#### Problem details:
Which lines hold the word "More"? Copy each one.

#### Data in this exercise:
◆ ◆ ◆
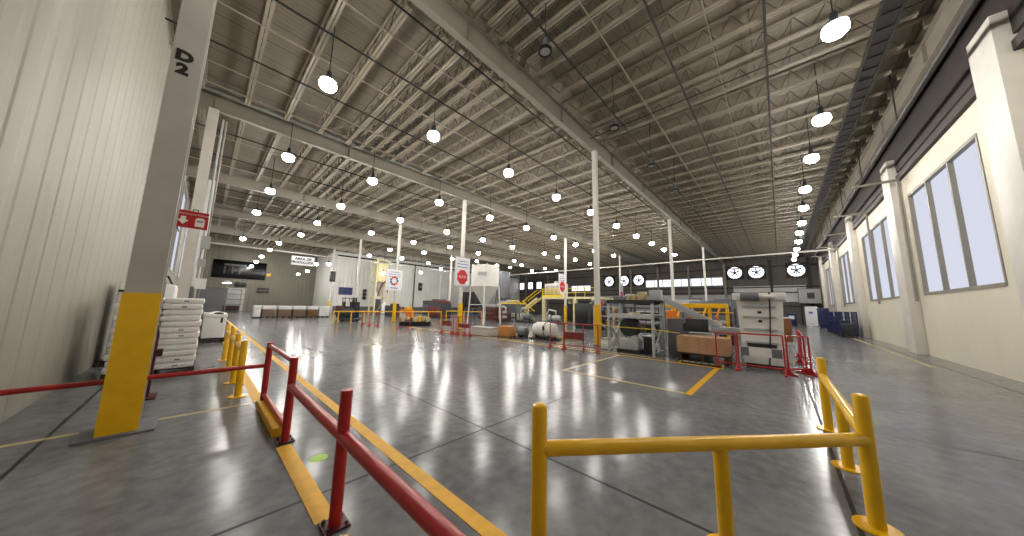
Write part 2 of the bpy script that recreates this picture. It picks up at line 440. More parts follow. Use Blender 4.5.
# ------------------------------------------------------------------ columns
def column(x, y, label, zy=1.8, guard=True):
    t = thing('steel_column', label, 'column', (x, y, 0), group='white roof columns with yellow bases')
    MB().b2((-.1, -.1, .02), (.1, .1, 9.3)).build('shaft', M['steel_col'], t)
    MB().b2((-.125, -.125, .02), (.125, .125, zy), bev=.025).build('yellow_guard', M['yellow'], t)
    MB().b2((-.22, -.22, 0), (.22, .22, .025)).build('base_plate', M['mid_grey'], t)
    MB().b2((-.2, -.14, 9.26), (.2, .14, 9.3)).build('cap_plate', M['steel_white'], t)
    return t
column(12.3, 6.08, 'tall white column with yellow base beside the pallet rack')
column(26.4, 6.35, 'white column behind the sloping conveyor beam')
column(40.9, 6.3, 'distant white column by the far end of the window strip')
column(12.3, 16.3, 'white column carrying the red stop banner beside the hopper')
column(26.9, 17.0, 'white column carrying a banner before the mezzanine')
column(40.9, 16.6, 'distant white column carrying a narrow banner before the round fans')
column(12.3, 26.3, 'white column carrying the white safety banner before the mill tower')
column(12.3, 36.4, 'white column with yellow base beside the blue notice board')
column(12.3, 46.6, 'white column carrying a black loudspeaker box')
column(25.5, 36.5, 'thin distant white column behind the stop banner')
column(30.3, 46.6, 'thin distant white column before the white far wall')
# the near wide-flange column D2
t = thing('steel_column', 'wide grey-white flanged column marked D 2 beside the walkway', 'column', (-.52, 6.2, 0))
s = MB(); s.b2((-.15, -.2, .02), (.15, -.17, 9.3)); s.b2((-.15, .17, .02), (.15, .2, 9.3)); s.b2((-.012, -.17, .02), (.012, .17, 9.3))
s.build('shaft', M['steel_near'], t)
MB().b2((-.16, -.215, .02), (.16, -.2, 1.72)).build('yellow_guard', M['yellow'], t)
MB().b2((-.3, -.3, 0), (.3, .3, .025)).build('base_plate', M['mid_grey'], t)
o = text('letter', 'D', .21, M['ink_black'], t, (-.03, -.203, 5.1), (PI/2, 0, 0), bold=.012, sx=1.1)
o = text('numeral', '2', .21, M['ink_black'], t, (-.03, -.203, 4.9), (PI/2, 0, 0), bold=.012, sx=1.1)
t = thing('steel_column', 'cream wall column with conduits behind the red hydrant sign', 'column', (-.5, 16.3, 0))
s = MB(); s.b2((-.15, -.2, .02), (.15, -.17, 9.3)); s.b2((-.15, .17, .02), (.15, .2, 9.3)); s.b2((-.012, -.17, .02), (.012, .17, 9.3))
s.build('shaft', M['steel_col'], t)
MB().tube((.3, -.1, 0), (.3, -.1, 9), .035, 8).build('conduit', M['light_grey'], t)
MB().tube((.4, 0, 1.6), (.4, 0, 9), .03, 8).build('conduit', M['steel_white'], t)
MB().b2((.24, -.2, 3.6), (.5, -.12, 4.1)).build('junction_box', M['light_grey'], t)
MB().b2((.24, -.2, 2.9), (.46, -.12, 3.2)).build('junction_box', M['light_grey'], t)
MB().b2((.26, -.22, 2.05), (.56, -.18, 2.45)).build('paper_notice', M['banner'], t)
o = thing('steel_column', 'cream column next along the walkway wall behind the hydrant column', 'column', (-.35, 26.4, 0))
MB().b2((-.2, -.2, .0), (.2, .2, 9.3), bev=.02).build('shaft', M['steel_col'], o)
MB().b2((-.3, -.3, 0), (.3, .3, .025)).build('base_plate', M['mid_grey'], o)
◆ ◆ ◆
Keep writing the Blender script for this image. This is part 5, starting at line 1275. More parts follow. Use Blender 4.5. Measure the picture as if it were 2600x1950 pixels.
◆ ◆ ◆
#### Response below:
Write part 2 of the bpy script that recreates this picture. It picks up at line 440. More parts follow. Use Blender 4.5.
Keep writing the Blender script for this image. This is part 5, starting at line 1275. More parts follow. Use Blender 4.5. Measure the picture as if it were 2600x1950 pixels.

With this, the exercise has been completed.